Esta consigna que orienta nuestra mística se cultiva en la oración personal y comunitaria, en la lectura de la Palabra de Dios, en la comunión frecuente (no sólo los Domingos), en el examen de conciencia apostólico, en la asistencia espiritual (confesión y acompañamiento sacerdotal), en el estudio sistemático (acompañado por los Itinerarios) y ocasional (motivados por cuestiones puntuales)…

2. En nuestra relación con los hermanos: Comunión.

La segunda consigna es comunión: promover la espiritualidad de la unidad con los pastores de la Iglesia, con todos los hermanos de fe y con las demás asociaciones eclesiales y ser fermento de diálogo con todos los hombres de buena voluntad es el estilo de evangelización que ha de caracterizar al militante, en todos los niveles de participación.

La comunión es ese impulso interior de caridad que tiende a hacerse don exterior de caridad y se expresa como conducta a través del «diálogo».

El apostolado, inspirado en la pedagogía de Dios, es un diálogo que busca la comunión.

En él, cada militante, emulando el proceder de Dios toma la iniciativa para compartir con los hermanos la Buena Noticia de la salvación, sin esperar a ser llamados; impulsados por un amor ferviente y desinteresado; no mira los méritos de aquellos a quienes va dirigido, como tampoco se preocupa por los resultados. Se realiza ser sin especulaciones y sin cálculos. La aventura de la evangelización, aunque es anuncio de verdad indiscutible y de salvación indispensable, busca a través de la persuasión interior y de la conversación ordinaria, ofrecer el don de salvación, respetando siempre la libertad personal.

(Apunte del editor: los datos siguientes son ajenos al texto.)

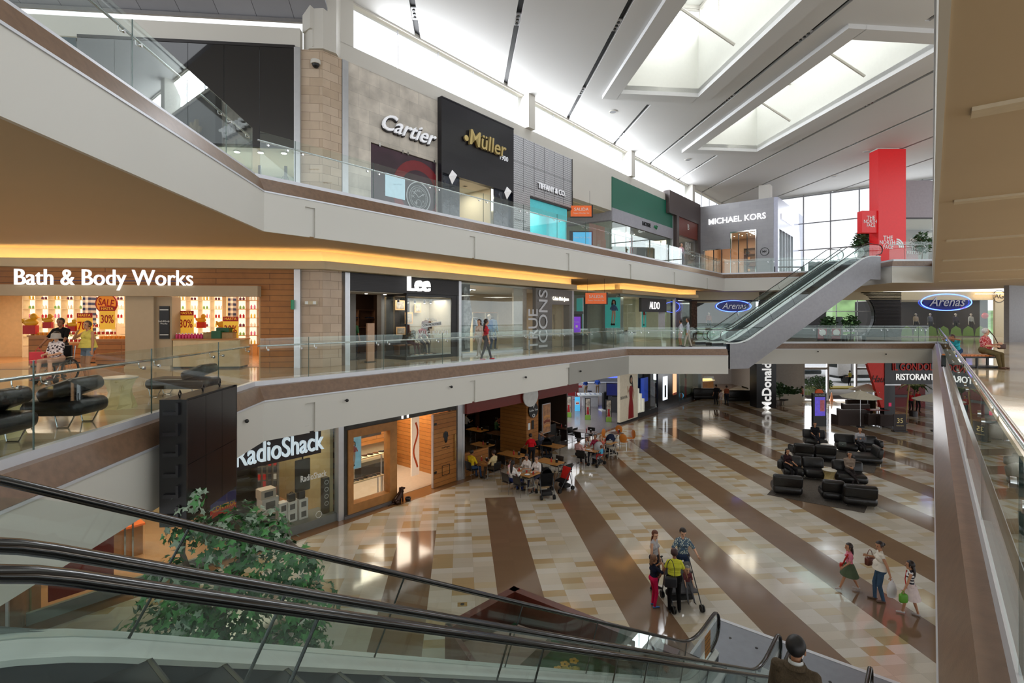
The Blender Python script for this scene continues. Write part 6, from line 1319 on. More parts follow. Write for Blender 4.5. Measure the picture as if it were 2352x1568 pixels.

El apostolado capilar promueve la comunión por eso está abierto a todos sin discriminación, respetando siempre la capacidad de respuesta de los interlocutores a la espera de la hora en que Dios lo haga eficaz.

Todo lo que haga cada militante no lo hace y vive aisladamente sino como miembro de una comunidad (A.C.), que busca asociarse a otros (hermanos en la fe y la buena voluntad) y para invitar a participar de la gran comunidad (la Iglesia)…

Nunca como hoy son necesarios en la acción apostólica el método, la organización y sobre todo la unidad. Todo esto requiere disciplina y comunión. Esta comunión supone disponibilidad y obediencia a la Iglesia, pero va más allá, llega a ciertos detalles de organización cuya eficacia reside en una firme unidad de concepción, coordinación y ejecución. El apostolado capilar exige mucha iniciativa por parte de cada militante, pero iniciativa no es capricho.

La convencida experiencia de comunión ayuda a conciliar la iniciativa más ingeniosa con la disciplina más enérgica. Lo contrario, usando palabras de Mons. Moledo, «deberíamos considerarlo como un delito de lesa A.C.»

Esta consigna que orienta nuestra mística se hace fecunda en la asidua y frecuente reunión de Grupo (parroquial o ambiental), en el cultivo de la fraternidad comunitaria, en la solidaridad institucional –mediante la aportación de fondos para los proyectos pastorales y sostenimiento de la organización–, en la participación deliberativa de los proyectos, en la capacidad de convocatoria a otros hermanos y hermanas de otros grupos o instituciones, tanto civiles como religiosas…

3. En nuestra relación con los demás: Misión–servicio.

La tercera consigna es misión: llevar como laicos el fermento del Evangelio a las casas y a las escuelas, a los lugares de trabajo y de tiempo libre. El Evangelio es palabra de esperanza y de salvación para el mundo.

Ahora bien, convengamos que esta aventura evangelizadora no se basa sólo en palabras…

Jesucristo, que vino a salvarnos, sanó, consoló, apagó el hambre y la sed de aquéllos mismos a quienes enseñaba palabras de vida eterna. Así también nosotros, haciendo el bien posible a todos los hermanos y hermanas posibles. Podríamos decir que el termómetro para medir la intensidad de nuestro amor lo hallaremos en nuestra capacidad de servicio y disponibilidad.

Un apóstol–militante debe estar siempre inquieto y alerta para descubrir, en cada momento y situación de su vida, nuevas oportunidades, de acercar la Buena Nueva a los hombres que lo rodean.

El renovado ardor misionero llevará al militante a procurar la creación y sosteni­miento de servicios que permitan brindar una respuesta efectiva y adecuada a alguna necesidad detectada en un determinado am­biente.

Esta consigna que orienta nuestra mística se acrecienta en el entusiasmo apostólico, en el servicio a la comunión, en la revisión de vida apostólica, en la preocupación y ejecución de los servicios, en la participación ciudadana…

En fin, podríamos sintetizar la mística de todo militante en aquella frase de la canción del aspirante¡La Alegría de ser SANTOS!